Any loss which is more remote than either or the above is considered to be too remote, and a party to a contract will not generally be liable for it. As far as direct and indirect loss are concerned, although the default position is that a party will be liable for both it is not uncommon for both parties to a contract to exclude liability for indirect loss and certain types of direct loss.

Limitation of damages in practice

Most contracts deal with the general principle that a party will not be able to recover all its losses by imposing a limit on liability. The International Federation of Consulting Engineers (FIDIC) provides model contracts that companies base their contracts on. Its Conditions of Contract Clause 17.6 says:

"Neither Party shall be liable to the other Party for loss of use of any Works, loss of profit, loss of any contract or for any indirect or consequential loss or damage which may be suffered by the other Party in connection with the Contract..."

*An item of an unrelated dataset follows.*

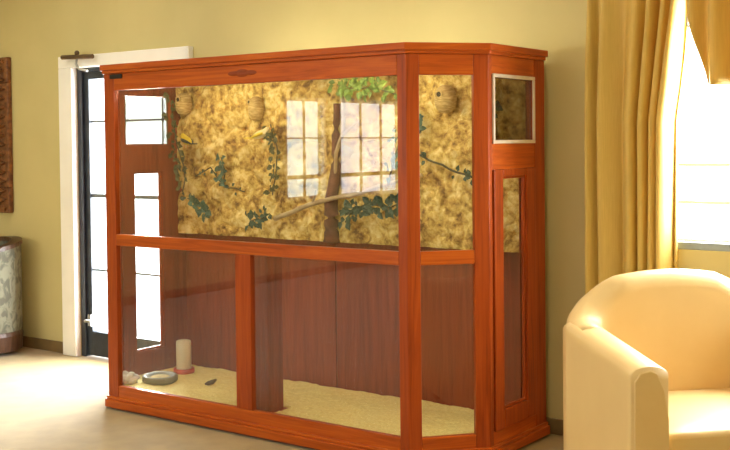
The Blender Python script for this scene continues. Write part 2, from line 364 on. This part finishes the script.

So what types of loss can be recovered by contractors under FIDIC contracts? Only some of the items which contractors will usually seek to recover are included. These break down as follows:

  • direct loss and expense: if these fall within FIDIC's definition of 'cost' - "all expenditure reasonably incurred (or to be incurred) by the Contractor whether on or off the Site, including overhead and similar charges but [not including] profit" - and are directly linked to the clause giving rise to the claim, they can be claimed;
  • preliminaries: as above, these are also recoverable;
  • overheads: also recoverable – the cost of running the business as distinct from general site costs is expressly allowed for in the definition of Cost;
  • loss of productivity/disruption: in principle this is recoverable, but in practice proving this loss is difficult. The 'measured mile' approach compares work in disrupted and undisrupted conditions, with the difference between the two being the disruption factor;
  • profit: this is not recoverable, unless expressly allowed for in the Contract. Profit is excluded, from both the definition of Cost and by Clause 17.6;
  • interest: recoverable; the Contractor has an express right to interest on any unpaid sums under the standard FIDIC forms;
  • finance charges: recoverable - under English law, it is possible to claim finance charges as part of a claim for direct loss and expense;
  • inflation/exchange rate fluctuation: not recoverable - increased costs resulting from inflation/exchange rate fluctuation are classed as 'consequential loss' and are therefore excluded by Clause 17.6;
  • claims preparation costs: may be recoverable – under English law, these can be recovered in principle but such claims are hard to establish;
  • lost commercial opportunity and business interruption: generally not recoverable.

Drafting tips for exclusion clauses

An exclusion clause outlines what a company is specifically refusing liability for in a contract. When drafting an exclusion clause, you need to be very careful to ensure that the clause accurately captures the type of loss that you intend to exclude.

As we have seen, the FIDIC exclusion clause expressly excludes "loss of profit". In addition, it excludes indirect and consequential loss. A mistake people have often made, as can be seen from various English court judgements, is to think that profit is always classed as indirect loss and that therefore loss of profit will be excluded by a clause that excludes this type of loss.

The English courts have held that loss of profit can sometimes be a direct loss. If your clause only excludes indirect or consequential loss, then you will still be liable for any loss of profit that can be classed as direct loss. An example of this includes a 1998 case between British Sugar and NEI PowerProjects, where a claim for increased production costs and loss of profits caused by defective electrical equipment was found to be direct loss.

In a case in 2000 between Pegler Ltd and Wang UK, the court considered the following clause:

            "[Wang UK] shall not in any event be liable for any indirect, special or consequential        loss, howsoever arising (including but not limited to loss of anticipated profits or of        data)..."

The court held that this clause did not exclude liability for all loss of profits, but only for loss of profits of an indirect or consequential kind. As the claim was for direct loss of profit, the clause did not protect Wang.

Be careful about using words like 'other' and 'including' in an exclusion clause, as these can limit the scope of such clauses.

However, it is not enough just to cover both direct and indirect loss of profits in your clause. You need to consider the different types of loss for which you are and are not accepting liability in advance, and then draft the contract clearly and precisely to reflect this.

A 2010 case between GB Gas and Accenture is relevant in illustrating this point. Although the exclusion clause in this case excluded liability for loss of profits and also for indirect losses, when the court analysed the specific losses GB Gas was claiming – including compensation paid to customers and additional borrowing charges – it found that these were neither losses of profits nor indirect profits. They were therefore not covered by the exclusion clause, and were recoverable by GB Gas.